DIRECTION:
Starting at the first line of the listing below, repeat each line up to and including the one containing "of the road". Leave out pictures.
----- RAW DATA
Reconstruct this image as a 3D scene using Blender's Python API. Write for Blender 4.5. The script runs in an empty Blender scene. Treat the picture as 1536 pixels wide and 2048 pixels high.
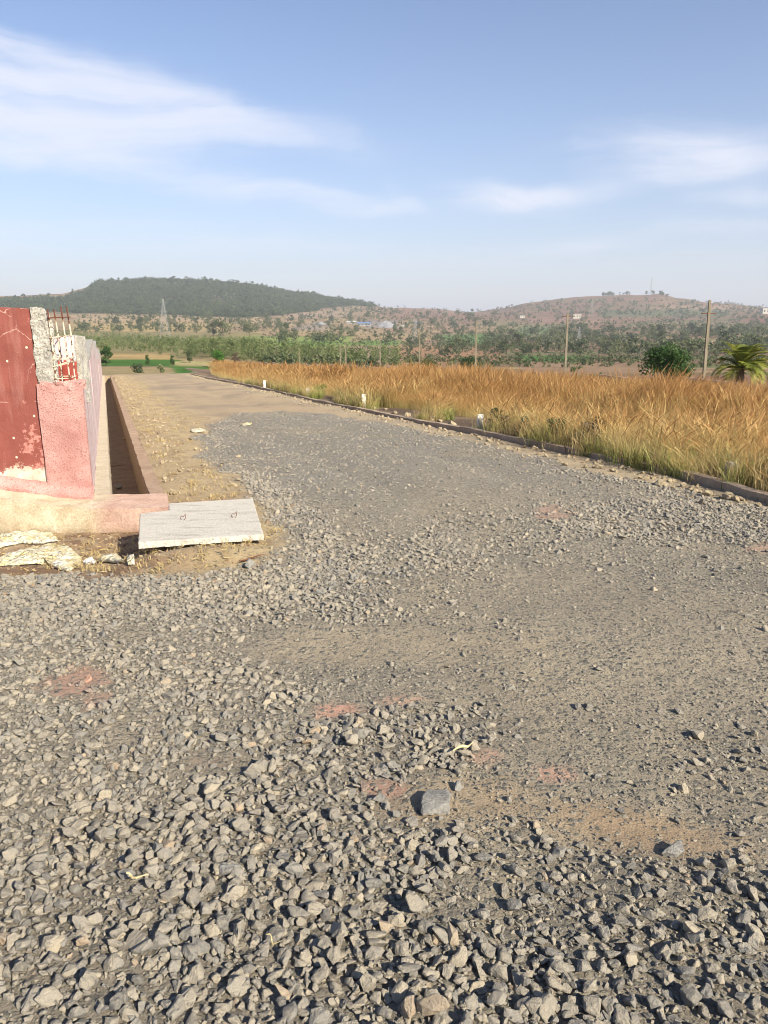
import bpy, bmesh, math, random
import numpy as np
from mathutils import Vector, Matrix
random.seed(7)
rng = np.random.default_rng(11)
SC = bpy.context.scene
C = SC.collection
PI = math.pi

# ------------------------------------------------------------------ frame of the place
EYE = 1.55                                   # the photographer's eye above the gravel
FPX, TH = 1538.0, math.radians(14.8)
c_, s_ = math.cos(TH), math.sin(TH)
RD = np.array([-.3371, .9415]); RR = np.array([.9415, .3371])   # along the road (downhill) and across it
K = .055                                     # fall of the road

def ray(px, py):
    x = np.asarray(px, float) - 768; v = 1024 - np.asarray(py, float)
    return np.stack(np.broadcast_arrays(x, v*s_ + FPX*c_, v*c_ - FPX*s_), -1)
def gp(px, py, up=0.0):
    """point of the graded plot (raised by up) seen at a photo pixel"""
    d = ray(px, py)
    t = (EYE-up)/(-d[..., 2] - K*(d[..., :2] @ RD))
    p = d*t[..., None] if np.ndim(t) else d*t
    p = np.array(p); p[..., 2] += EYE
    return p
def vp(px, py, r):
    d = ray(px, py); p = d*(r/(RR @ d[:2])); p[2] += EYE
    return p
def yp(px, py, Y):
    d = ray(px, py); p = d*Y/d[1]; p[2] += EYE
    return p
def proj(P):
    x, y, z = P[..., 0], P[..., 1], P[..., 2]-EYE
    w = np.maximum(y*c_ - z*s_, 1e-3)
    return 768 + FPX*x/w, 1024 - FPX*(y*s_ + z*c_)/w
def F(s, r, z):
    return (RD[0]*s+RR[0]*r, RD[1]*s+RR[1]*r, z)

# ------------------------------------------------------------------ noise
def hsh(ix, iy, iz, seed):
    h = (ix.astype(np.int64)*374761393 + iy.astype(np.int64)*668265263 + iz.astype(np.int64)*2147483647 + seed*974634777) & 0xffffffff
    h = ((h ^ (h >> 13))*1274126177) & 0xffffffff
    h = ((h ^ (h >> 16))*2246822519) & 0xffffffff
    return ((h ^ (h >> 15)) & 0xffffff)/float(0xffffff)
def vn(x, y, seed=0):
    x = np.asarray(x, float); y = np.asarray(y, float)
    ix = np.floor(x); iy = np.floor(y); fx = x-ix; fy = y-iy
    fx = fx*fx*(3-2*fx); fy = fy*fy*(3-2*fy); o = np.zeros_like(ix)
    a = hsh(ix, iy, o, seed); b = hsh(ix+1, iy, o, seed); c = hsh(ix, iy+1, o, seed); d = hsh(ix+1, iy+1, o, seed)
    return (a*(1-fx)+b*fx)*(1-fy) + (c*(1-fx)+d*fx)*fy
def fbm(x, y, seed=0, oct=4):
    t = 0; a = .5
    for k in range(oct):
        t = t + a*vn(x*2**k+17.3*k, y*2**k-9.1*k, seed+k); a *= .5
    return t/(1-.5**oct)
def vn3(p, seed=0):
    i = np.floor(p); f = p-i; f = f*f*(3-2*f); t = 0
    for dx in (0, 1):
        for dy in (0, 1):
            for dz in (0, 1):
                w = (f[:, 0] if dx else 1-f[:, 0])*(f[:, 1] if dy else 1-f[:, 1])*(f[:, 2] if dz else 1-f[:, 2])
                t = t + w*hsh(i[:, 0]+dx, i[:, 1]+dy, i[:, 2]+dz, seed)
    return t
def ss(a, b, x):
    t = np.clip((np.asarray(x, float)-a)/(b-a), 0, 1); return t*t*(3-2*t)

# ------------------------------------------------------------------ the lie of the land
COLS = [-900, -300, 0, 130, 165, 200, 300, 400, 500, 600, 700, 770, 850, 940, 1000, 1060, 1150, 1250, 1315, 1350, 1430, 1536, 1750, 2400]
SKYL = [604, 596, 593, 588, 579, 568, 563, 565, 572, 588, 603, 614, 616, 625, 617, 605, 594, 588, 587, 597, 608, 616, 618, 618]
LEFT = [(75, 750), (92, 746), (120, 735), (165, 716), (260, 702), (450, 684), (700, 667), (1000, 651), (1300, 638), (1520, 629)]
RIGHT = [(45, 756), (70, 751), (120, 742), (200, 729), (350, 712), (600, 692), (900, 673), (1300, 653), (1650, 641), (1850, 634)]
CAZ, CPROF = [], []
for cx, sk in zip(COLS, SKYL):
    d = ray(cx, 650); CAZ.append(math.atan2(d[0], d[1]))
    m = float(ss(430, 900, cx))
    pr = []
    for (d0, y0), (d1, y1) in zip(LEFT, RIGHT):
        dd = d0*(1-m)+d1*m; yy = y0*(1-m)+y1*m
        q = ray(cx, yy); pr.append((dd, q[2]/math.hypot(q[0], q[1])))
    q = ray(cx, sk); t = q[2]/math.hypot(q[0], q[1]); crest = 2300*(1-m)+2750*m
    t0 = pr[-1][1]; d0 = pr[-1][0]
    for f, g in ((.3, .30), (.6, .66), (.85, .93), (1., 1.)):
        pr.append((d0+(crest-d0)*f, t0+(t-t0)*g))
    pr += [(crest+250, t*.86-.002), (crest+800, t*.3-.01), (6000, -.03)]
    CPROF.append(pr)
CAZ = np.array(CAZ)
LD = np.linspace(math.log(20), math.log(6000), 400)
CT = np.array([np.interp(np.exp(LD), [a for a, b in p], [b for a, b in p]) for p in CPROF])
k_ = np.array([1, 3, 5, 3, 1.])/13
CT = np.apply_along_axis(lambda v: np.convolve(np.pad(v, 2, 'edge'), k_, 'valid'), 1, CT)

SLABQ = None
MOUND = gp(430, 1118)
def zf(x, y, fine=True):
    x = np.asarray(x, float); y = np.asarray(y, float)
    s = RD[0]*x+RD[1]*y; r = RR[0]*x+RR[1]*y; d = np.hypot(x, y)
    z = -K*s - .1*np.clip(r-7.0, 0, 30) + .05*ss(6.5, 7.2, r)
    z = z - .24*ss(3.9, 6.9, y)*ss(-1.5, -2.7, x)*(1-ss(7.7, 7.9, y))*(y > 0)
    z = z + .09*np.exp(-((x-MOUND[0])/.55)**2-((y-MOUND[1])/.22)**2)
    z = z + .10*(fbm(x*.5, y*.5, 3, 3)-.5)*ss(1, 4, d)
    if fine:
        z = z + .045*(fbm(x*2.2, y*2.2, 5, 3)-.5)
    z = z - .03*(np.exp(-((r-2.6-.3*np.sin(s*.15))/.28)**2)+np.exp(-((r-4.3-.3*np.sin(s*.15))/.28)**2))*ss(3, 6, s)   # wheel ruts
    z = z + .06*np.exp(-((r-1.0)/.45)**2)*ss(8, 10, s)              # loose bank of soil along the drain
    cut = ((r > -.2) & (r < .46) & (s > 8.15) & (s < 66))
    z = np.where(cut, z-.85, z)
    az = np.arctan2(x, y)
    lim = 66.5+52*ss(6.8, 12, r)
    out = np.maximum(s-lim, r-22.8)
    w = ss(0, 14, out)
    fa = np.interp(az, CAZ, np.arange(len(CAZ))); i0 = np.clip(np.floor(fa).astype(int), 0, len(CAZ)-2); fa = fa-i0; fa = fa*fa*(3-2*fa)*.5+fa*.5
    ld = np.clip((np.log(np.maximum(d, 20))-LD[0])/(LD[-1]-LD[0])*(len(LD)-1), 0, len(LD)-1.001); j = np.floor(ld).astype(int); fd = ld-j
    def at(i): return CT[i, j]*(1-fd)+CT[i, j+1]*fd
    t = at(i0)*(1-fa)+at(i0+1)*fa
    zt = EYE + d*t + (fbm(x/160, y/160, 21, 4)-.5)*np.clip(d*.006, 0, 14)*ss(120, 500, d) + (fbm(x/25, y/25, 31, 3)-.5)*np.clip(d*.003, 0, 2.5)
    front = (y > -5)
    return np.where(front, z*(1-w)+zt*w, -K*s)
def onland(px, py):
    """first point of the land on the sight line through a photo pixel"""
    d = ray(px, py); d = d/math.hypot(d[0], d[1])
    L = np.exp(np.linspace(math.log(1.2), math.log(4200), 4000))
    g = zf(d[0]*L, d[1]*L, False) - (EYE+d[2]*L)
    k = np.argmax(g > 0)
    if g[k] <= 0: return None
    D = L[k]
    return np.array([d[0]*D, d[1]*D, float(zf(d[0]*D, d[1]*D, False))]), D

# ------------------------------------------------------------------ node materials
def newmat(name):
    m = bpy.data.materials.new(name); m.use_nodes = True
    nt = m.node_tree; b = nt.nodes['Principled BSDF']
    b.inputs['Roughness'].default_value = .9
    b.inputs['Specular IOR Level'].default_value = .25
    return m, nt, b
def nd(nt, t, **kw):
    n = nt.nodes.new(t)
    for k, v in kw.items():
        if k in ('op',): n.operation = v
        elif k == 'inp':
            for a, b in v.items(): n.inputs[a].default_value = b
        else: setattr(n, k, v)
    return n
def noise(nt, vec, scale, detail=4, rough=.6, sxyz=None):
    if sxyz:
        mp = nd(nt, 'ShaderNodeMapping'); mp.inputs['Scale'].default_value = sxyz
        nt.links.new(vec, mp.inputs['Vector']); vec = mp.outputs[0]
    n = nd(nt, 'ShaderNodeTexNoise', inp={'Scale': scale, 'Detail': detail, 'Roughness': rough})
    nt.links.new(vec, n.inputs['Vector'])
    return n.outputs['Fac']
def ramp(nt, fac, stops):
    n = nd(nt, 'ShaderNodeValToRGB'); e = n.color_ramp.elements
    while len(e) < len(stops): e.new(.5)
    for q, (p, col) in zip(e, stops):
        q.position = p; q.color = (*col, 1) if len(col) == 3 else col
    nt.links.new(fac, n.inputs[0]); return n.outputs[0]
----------
RESPONSE TO THIS EXERCISE:
Reconstruct this image as a 3D scene using Blender's Python API. Write for Blender 4.5. The script runs in an empty Blender scene. Treat the picture as 1536 pixels wide and 2048 pixels high.
import bpy, bmesh, math, random
import numpy as np
from mathutils import Vector, Matrix
random.seed(7)
rng = np.random.default_rng(11)
SC = bpy.context.scene
C = SC.collection
PI = math.pi

# ------------------------------------------------------------------ frame of the place
EYE = 1.55                                   # the photographer's eye above the gravel
FPX, TH = 1538.0, math.radians(14.8)
c_, s_ = math.cos(TH), math.sin(TH)
RD = np.array([-.3371, .9415]); RR = np.array([.9415, .3371])   # along the road (downhill) and across it
K = .055                                     # fall of the road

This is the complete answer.